Thursday, February 5, 2009

As to matters of error and political capital...

You can say that Froma Harrop has something in common with David Broder, too busy condemning and not enough thinking. And I'll start with this, in the last 8 years of GW, we saw plenty of business as usual, revolving doors between the government and the private sector, and a question as to whether those who signed onto the GW administration paid their own taxes on a timely basis. Well, not only did we not know as to the latter in particular, but it mostly went undiscussed. If anything did get discussed, was the most public utterances of anyone in the GW administration. The news media simply did not "go personal" about the most intimate character and character flaws of the prior administration. No doubt there was a reason, the GW administration simply never allowed personal matters to be public. And got defensive and quickly retaliated should personal matters get some kind of public airing. Ref Dan Rather and questions concerning GW's failure to live up to his recruitment standards in the Air National Guard. The big deal was that the messenger could get attacked and even further become a sacrificial lamb by the news media to appease a wrathful president. The news media, I guess, knew better than probe too deeply personal issues that no one in the GW administration wanted to reveal.

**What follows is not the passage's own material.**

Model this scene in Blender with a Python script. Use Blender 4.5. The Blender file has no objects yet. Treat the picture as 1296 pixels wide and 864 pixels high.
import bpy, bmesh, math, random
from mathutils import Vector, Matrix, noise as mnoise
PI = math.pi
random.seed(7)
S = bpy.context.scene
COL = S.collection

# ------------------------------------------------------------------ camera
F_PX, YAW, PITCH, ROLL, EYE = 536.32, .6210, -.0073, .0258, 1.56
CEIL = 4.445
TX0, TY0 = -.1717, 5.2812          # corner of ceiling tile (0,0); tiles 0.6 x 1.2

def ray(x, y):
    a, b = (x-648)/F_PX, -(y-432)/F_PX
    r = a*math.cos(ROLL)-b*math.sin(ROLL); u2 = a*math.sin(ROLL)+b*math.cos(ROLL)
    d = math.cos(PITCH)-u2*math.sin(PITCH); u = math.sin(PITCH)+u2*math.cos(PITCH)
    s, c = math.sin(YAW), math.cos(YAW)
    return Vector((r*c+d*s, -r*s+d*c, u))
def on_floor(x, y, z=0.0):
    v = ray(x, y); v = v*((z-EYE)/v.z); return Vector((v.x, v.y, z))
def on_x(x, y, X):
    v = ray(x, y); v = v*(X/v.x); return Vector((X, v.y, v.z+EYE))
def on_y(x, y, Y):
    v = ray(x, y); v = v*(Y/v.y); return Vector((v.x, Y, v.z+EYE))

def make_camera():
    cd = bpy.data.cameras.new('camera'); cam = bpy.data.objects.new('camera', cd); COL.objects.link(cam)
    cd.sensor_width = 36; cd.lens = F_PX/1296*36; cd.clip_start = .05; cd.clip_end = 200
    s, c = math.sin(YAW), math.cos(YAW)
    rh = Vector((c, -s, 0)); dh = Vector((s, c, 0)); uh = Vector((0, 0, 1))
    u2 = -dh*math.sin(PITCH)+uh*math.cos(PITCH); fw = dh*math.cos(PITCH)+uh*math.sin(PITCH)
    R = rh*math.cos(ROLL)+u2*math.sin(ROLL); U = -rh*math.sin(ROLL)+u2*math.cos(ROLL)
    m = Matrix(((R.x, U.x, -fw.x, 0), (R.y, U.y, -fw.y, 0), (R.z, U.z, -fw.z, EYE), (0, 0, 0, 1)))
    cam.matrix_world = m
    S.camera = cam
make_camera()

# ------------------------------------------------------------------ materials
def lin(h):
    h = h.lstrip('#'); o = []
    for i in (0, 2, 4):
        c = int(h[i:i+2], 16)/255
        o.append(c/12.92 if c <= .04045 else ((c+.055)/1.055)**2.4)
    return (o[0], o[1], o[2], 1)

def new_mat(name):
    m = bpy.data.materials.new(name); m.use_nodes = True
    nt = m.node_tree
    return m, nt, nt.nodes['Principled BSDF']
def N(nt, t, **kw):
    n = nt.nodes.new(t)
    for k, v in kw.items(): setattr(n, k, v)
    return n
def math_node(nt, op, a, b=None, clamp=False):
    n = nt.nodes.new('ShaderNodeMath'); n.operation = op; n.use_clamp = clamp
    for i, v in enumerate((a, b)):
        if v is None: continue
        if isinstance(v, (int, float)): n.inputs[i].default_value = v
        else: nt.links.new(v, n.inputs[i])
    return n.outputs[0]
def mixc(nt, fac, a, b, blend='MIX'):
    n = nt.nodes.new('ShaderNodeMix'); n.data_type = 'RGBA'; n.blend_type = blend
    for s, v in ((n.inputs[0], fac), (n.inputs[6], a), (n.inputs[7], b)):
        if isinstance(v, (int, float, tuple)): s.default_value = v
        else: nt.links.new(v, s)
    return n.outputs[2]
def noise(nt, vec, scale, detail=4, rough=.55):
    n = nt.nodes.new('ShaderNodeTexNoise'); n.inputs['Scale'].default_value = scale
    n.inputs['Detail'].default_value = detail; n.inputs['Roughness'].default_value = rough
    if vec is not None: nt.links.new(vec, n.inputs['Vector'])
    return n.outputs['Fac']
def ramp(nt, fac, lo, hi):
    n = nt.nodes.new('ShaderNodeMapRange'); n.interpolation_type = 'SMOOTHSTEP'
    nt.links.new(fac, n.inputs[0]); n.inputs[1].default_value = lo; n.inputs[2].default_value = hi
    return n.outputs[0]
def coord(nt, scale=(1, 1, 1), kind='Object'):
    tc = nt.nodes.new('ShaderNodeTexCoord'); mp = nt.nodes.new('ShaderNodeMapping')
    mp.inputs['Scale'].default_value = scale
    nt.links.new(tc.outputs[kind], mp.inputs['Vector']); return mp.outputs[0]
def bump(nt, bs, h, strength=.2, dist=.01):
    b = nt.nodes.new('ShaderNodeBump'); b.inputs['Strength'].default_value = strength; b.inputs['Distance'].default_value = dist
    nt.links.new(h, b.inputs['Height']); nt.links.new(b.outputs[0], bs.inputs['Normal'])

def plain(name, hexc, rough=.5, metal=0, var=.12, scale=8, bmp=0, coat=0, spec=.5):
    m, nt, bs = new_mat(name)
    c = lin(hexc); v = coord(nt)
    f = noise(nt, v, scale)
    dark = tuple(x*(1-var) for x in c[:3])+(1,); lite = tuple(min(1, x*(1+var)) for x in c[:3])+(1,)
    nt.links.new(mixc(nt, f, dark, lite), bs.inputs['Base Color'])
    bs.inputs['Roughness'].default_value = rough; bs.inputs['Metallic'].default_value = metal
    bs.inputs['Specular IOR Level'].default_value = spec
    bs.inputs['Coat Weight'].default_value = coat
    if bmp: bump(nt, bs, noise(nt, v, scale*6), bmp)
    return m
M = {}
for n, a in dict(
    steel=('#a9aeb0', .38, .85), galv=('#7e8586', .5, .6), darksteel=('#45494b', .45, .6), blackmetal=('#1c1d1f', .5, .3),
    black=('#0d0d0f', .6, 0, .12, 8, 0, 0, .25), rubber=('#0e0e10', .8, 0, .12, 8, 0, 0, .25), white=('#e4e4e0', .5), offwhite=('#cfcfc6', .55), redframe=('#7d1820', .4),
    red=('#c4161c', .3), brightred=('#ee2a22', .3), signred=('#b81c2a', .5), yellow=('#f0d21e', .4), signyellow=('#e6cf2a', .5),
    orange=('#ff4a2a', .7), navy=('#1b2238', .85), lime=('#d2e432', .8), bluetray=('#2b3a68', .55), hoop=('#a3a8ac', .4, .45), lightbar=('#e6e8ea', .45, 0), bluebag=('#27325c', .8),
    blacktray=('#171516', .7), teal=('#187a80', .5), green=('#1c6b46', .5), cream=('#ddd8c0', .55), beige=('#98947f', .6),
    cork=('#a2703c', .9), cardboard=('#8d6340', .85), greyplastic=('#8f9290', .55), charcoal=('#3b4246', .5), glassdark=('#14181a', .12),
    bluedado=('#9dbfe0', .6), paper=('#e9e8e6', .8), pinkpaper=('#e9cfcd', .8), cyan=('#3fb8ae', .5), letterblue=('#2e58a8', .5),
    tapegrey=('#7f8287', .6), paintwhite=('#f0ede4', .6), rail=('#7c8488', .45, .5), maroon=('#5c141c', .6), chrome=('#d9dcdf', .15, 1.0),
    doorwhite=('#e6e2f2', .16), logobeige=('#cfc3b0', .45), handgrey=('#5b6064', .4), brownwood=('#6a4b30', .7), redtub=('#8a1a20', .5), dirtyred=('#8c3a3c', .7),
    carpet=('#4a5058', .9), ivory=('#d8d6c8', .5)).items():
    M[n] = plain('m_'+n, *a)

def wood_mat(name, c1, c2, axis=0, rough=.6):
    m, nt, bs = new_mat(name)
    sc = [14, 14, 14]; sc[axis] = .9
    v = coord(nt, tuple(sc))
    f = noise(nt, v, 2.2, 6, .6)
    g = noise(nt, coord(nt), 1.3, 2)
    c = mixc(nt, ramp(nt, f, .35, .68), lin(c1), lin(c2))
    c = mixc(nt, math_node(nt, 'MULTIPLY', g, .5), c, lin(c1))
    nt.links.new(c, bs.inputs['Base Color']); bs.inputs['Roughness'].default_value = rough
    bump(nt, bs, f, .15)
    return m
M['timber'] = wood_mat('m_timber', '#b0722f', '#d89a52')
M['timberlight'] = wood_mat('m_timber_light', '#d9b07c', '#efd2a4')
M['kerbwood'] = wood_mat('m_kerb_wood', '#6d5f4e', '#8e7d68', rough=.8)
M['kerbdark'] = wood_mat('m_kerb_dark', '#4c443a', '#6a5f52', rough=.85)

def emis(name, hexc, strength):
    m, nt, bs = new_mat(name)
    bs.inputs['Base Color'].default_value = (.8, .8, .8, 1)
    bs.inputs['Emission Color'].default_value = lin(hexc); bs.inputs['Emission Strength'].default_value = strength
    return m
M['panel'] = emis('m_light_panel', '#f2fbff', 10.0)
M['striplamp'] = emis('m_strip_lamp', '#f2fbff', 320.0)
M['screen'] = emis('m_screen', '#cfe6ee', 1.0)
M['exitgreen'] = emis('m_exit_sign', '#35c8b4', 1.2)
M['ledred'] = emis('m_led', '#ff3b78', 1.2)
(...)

But given the Obama administration, it is as though the dam had burst. Cal Thomas had weighed in on the "red flags" of some of Obama's appointments to various cabinet positions. Based on? The very public revelations that 3 of these cabinet appointments had failed to pay their taxes on a timely basis. With Bill Richardson, a criminal probe into New Mexico state contracts. That's public revelations! Wow! Has anyone in the news media taken a real step back and considered how silent they were on business as usual that could and did lead to so much corruption in the GW administration? They were. No matter how egregious the behavior happened to be, the news media seemed more than content to simply give GW a pass. At least until Katrina. And now we hear all about how Obama has spent his political capital trying to defend people uniquely suited to shepherd his agenda legislatively through Congress or elsewhere. But, people whom it is publicly revealed did employ the lucrative revolving door because they could parley gvt service into getting well-connected in the private sector. Tom Daschle isn't the only one. Dick Cheney had himself made use of such a revolving door, from gvt service, to include a political office, to Haliburton, and back to gvt service. But there wasn't the screaming from here to heaven by the news media because he did so. But then, the news media was merely content to report on such revolving doors and business as usual instead of complaining about it.

Shall I say that Tom Daschle is a creature of old Washington, D.C.? Yes. Can I say that the former Senator could have done a better job of making sure that all his taxes ought to have been paid on a timely basis? Most assuredly. But unlike Mr. Broder who has demonstrated the sort of inordinate hostility toward the current administration that he mostly withheld from the prior, I recognize that the Obama administration has already demonstrated a firming bedrock of transparency that includes personal issues that become a public embarrassment. Broder has the sort of access and opportunity to discuss these issues that he was quite frankly denied over the last 8 years. With me, Obama has all the political capital he needs to make mistakes, openly admit he screwed up, and move forward. And with Froma Harrop I do have one point of agreement, I don't expect a perfect administration. After all, I already see an open administration. So, when will the news media wake up and take what they are offered?